ENGL 123 Introduction to Fiction (3). ONLINE. Novels and shorter fiction by Defoe, Austen, Dickens, Faulkner, Wolfe, Fitzgerald, Joyce, and others.

ENGL 124 Contemporary Literature (3). ONLINE. The literature of the present generation.

ENGL 128 Major American Authors (3). A study of approximately six major American authors drawn from Emerson, Thoreau, Hawthorne, Melville, Stowe, Whitman, Clemens, Dickinson, Chesnutt, James, Eliot, Stein, Hemingway, O’Neill, Faulkner, Hurston, or others.

ENGL 129 Literature and Cultural Diversity (3). Studies in African American, Asian American, Hispanic American, Native American, Anglo-Indian, Caribbean, gay-lesbian, and other literatures written in English.
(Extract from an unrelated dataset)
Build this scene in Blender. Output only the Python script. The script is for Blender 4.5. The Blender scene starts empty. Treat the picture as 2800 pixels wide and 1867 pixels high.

ENGL 140 Intro to Gay & Lesbian Literature (WMST) (3). Introduces students to concepts in queer theory and recent sexuality studies. Topics include queer lit, AIDS, race and sexuality, representations of gays and lesbians in the media, political activism/literature.

ENGL 155 The Visual and Graphic Narrative (3). ONLINE. This course examines a number of visual texts, including graphic novels and emerging narrative forms that include visuals as well as words. The course explores how meaning can be conveyed through the composition, juxtaposition, and framing of images as well as through the relationship between words and images.

ENGL 283 Life Writing (3). Exploration of different forms of life writing such as autobiography, biography, and autoethnography. Readings will include theories of autobiography and selected literature.